▶ Records contained in a dataset:
···
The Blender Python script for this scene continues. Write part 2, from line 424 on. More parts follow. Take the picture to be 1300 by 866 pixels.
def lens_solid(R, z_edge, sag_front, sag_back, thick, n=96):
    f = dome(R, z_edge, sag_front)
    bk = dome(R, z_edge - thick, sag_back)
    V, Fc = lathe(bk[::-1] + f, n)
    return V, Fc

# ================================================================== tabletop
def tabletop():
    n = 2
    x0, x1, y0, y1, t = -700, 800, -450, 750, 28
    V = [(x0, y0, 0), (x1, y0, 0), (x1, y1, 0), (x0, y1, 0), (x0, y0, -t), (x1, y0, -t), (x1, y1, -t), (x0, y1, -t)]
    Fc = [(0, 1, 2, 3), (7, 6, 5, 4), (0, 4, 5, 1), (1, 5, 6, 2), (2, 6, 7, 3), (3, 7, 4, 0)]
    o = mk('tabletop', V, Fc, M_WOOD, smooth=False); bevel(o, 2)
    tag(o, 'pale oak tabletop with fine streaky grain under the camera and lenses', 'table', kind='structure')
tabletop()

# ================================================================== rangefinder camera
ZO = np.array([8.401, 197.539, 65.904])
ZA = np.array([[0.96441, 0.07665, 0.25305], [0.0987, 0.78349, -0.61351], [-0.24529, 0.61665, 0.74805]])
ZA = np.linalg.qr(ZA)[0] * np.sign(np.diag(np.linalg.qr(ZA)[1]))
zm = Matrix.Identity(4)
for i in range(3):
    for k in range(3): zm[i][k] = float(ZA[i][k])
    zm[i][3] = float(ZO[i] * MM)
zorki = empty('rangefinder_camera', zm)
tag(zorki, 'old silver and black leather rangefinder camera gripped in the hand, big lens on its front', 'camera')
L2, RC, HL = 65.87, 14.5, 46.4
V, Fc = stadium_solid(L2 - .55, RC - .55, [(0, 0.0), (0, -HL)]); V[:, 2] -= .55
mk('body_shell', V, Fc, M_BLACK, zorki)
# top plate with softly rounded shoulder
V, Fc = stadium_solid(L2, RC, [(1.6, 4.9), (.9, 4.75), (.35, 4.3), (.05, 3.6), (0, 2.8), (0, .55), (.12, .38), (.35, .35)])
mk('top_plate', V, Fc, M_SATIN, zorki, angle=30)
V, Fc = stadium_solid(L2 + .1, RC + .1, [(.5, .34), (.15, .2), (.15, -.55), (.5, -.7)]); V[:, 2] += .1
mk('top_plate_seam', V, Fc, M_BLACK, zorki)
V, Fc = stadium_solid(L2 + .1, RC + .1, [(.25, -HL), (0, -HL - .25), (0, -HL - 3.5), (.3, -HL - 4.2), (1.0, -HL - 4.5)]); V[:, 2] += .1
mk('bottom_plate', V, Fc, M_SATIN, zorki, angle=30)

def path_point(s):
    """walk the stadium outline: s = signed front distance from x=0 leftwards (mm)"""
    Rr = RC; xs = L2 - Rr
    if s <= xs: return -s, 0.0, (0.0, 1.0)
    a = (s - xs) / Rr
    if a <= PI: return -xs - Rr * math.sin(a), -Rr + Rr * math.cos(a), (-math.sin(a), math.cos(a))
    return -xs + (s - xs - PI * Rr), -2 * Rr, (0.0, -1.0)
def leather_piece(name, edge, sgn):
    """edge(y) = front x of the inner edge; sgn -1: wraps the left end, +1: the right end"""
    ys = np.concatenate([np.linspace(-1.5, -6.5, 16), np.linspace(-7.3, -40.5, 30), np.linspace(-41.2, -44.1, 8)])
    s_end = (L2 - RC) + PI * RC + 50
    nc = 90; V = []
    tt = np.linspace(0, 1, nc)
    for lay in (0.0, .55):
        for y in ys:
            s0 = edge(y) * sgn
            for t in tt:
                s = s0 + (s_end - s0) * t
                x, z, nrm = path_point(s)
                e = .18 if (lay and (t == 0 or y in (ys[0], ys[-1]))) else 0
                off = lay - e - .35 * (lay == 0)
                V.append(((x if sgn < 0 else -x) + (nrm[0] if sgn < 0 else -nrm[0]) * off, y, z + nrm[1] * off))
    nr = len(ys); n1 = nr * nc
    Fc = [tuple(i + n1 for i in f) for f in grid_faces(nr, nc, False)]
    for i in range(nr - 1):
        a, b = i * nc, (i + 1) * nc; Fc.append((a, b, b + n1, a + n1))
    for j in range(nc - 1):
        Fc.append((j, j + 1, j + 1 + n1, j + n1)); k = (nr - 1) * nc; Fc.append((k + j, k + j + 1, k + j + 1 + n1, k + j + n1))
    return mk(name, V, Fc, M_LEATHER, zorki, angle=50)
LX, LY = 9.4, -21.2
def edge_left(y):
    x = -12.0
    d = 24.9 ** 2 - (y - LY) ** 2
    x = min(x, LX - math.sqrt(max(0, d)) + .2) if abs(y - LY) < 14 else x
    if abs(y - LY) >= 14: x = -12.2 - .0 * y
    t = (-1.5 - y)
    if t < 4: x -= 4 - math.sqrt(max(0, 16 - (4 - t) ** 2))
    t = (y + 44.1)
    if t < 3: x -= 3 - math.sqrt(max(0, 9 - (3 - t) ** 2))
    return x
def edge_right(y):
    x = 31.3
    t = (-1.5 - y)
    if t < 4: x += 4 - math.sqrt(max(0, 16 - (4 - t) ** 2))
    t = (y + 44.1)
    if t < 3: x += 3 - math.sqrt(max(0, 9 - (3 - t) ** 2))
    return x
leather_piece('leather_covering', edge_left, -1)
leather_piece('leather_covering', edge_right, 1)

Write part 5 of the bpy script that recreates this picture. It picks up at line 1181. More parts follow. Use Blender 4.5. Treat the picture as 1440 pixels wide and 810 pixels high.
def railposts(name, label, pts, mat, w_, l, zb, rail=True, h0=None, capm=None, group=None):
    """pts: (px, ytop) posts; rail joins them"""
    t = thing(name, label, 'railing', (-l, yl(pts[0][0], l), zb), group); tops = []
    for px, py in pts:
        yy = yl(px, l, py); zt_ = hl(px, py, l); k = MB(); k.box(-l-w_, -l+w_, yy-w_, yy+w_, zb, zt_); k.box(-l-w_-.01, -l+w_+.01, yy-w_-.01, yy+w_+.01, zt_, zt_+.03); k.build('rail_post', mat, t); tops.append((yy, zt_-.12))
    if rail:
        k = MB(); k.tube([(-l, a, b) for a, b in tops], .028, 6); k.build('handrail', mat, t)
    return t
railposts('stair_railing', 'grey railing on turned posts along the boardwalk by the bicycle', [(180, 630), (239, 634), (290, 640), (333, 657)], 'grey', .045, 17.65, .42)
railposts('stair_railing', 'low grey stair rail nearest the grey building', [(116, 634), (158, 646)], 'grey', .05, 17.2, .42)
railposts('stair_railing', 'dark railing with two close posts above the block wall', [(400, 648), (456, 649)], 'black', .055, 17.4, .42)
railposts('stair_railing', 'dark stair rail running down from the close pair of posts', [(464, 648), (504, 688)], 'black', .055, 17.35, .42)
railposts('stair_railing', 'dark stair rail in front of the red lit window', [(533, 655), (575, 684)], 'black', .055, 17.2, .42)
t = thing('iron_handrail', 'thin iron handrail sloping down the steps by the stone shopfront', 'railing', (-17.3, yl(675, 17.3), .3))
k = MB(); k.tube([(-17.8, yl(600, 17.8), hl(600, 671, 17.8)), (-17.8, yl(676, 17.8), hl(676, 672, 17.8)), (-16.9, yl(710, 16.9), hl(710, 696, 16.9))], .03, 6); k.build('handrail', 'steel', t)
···
▶ INSTRUCTIONS TO FOLLOW: From the entries, copy out each line containing the word "script".

▶ EXPECTED ANSWER:
The Blender Python script for this scene continues. Write part 2, from line 424 on. More parts follow. Take the picture to be 1300 by 866 pixels.
Write part 5 of the bpy script that recreates this picture. It picks up at line 1181. More parts follow. Use Blender 4.5. Treat the picture as 1440 pixels wide and 810 pixels high.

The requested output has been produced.